Just listen to The Moon and Stars: Prescriptions for Dreamers—her latest album— and it becomes apparent that you’ll only make yourself crazy endeavoring to box it. Ask June to describe her own music and she gives the best answer. She pauses a few seconds, lets out a little chuckle and then says, definitively, “I would say you just have to hear it.”
She’s correct in her assertion. The Moon and Stars: Prescriptions for Dreamers must be experienced with one’s analytical meter disabled. It’s to be absorbed, not judged; luxuriated in, not dissected. The album, produced by Jack Splash (Kendrick Lamar, Alicia Keys, John Legend), follows June’s much-lauded The Order of Time (2017), which followed her breakthrough, Pushin’ Against a Stone (2013), which followed a couple of indie releases. However, June doesn’t listen to any of those anymore—they’re old news. “I’m listening to stuff that we’re working on now,” she says, her focus always on what’s next.
She takes her time getting it right, that’s for sure. Some of the songs on The Moon and Stars were conceived 15 years ago. June—whose full name at birth, 39 years ago, was Valerie June Hockett—bided her time, “writing songs over the course of years and not really thinking about what I’m going to do with them, just writing them.” After meeting Splash, and putting together a core group of supportive musicians, the new album slowly took shape. Its most notable songs, among them the opening “Stay,” “Smile,” “Colors,” “Stardust Scattering” and “Call Me a Fool”—the last featuring Memphis R&B titan Carla Thomas—are June’s most personal to date. Not surprisingly, given the album’s full title, the celestial bodies of the night played a factor in their creation. So did her dreams.
“If you look at the word ‘dream,’ and you look at the words ‘moon’ and ‘stars,’ you think about sleep and magic,” June says. “I needed people to be in that place because if we are going to dream—like Dr. King’s kind of dream, which is a fierce dream that takes a shitload of work, or John Lennon’s ‘Imagine’ dream, which is equally as powerful— we’ve got to open up our hearts and we’ve got to have imagination. It’s got to come from a soft place first, and then we roll up our sleeves and we start doing the work.”
The payoff for all June’s hard work is the recognition she now enjoys. One fan is another singer-songwriter, a dude named Bob Dylan, who dropped June’s name a few years back when asked whose music he’d been enjoying lately. (“I was on the floor, on my belly, with my feet kicking and my hands shaking when I saw that,” she says. “I thought, ‘OK, I think I have a master’s degree now. I never went to college but I think I just got a diploma.’”)

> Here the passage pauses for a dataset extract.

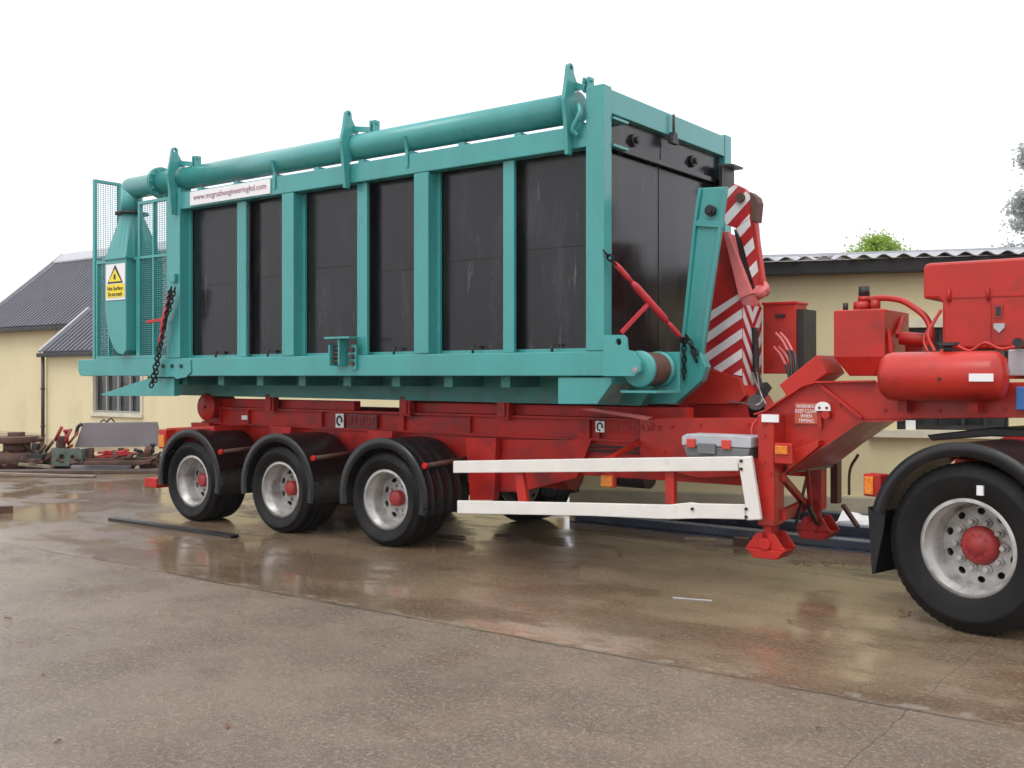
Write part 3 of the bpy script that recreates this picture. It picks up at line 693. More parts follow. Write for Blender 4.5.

Musically, The Moon and Stars is, without question, June’s most progressive recording to date; one might even call it experimental in spots. But she’s too down-to-earth to spend all her time in the clouds looking upward. All of the emotional truths packed into her words retain a firm grounding; that’s deliberate. “I wanted it to be that way,” she says. “I’m an earth sign and that’s important to me— having things rooty. I love plants and I love things being rooted. I even called my early work ‘Organic Moonshine Roots Music.’ I love the arts and I love dirt, so that makes sense to me. You want a solid root so you can go somewhere, so you can grow, so you can blossom. You want to have a garden—you don’t want to just see dead tree trunks. You want to see blooms and flowers.”
June’s own roots point directly to her formative years in Tennessee. She grew up in the small town of Humboldt—which had a reported population of 8,169 in 2019—where she helped her construction worker father promote gospel and R&B concerts. And though she currently lives in Brooklyn, she still spends a good amount of time back home.
In her late teens, June moved to Memphis, soaking up the city’s history and culture. “I was 18, 19 years old and I said, if I want to write songs, I probably should study some of the famous songwriters like Dylan, Neil Young, Joni Mitchell and Leonard Cohen. So I put myself through some songwriting training.
“But I’ve wanted to do this from the moment I was born,” she adds. “I knew that I didn’t have the voice to sing like professional singers; my voice was weird and odd, and I didn’t believe in it. I knew I wanted to do it, but I was scared. But then I decided that whatever I do in my life should be the thing that I’m scared of. So I decided to go for it, to do what would be the foolish thing to do.”
The risk was worth it. “Now we’re in the stratosphere,” June says. “We’re in the galaxies. We’re in multidimensions, and we’re dancing.”